Finden Sie es im Ernst richtig und rechtmäßig, wenn Schriftstücke (Schriftsätze, Anklageschriften, Urteile usw.) aus Zivil- und Strafverfahren in nicht anonymisierter Form (!) als Vollscan ins Netz gestellt werden? Das vor allem ist doch der Tabubruch im „Fall Strate“ (und natürlich auch nichts, was „BVerfG- oder BGH-Richter“ jemals getan hätten).
Sorry, aber um die Frage(n) geht es in den Verfahren aber doch wohl gar nicht.
Nein, in Strafverfahren geht es in der Tat nur um die Strafbarkeit. Ich dachte, Sie hätten vielleicht auch zu der Folgefrage eine Meinung, und wäre interessiert gewesen, diese zu erfahren. Sorry, wenn Sie das jetzt überfordert hat.
Es ist rührend, wie Sie sich um meine Überforderung Gedanken machen. Danke.
Nur: Ich mag die Diskussionen nicht, die bei A anfangen, über B und C gehen und dann bei D enden. Das hat so etwas Trollartiges und dafür habe ich keine Zeit – und dazu auch keine Lust.
deutlich interessanter als die frage des schutzes von persönlichkeitsrechten finde ich das verhältnis von 353d zu art. 5 gg. es hat schon etwas von geheimjustiz, wenn ein beschuldigter nicht die gegen ihn erhobenen vorwürfe öffentlich machen darf.
dass herr strate im fall mollath dogmatisch sauber um die klippen des § 353d segelt, ist aller ehren wert. es ändert aber nichts an dieser leider völlig verfehlten norm.

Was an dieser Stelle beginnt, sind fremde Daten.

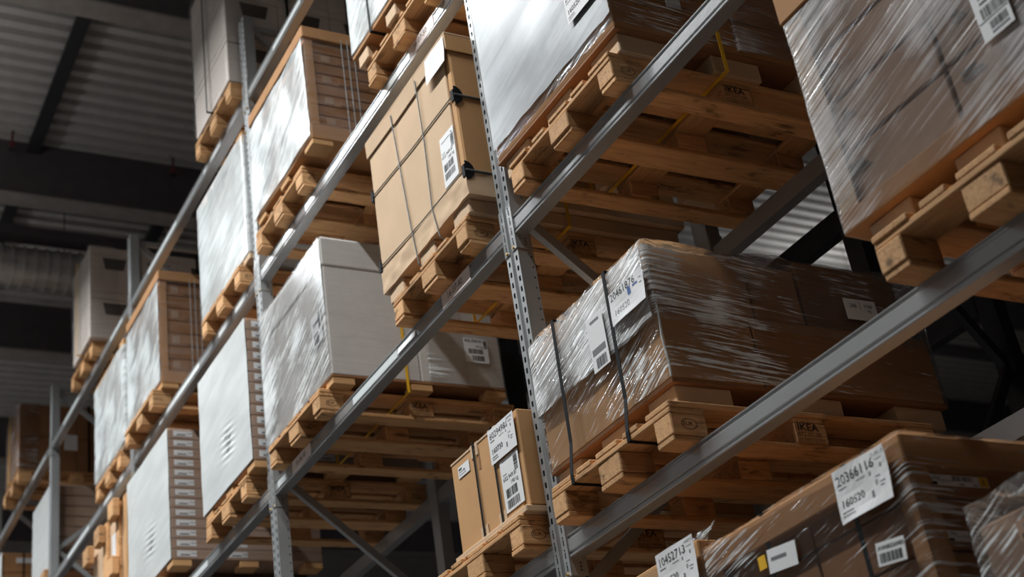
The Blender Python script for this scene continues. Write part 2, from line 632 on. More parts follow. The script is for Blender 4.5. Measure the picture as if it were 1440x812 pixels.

Im nachfolgenden Fall hatte ein mutmaßlicher Kunstfälscher seine eigene Anklageschrift aus Gründen der Richtigstellung hochgeladen, nachdem es wilde Spekulationen über die gegen ihn erhobenen Vorwürfe in der Presse gab. Der Kunstfälscherprozess verlief im Sande, nicht jedoch das vom eifrigen Staatsanwalt umgehend eingeleitete Verfahren wegen Verstoßes gegen § 353d Nr. 3 StGB (es gab eine – wenn auch geringe – Geldstrafe). Nachdem das BVerfG die Norm in den 80er Jahren im Rahmen einer konkreten Normenkontrolle für verfassungsmäßig befunden, dabei jedoch die Frage ausdrücklich ausgelassen hat, ob auch eine mit dem Willen des Betroffenen erfolgte Veröffentlichung verfassungsrechtlich unzulässig ist, ist nun erstmals eine Verfassungsbeschwerde mit genau dieser Fragestellung anhängig: http://dejure.org/dienste/vernetzung/rechtsprechung?Text=2%20BvR%20429/12
Es bleibt zu hoffen, dass das BVerfG hierauf nicht – wie in über 90 % aller Verfahren – mit einem begründungslosen Nichtannahmebeschluss reagiert, sondern die Verfassungsmäßigkeit des umtrittenen Maulkorbparagraphen ein für alle Mal klärt.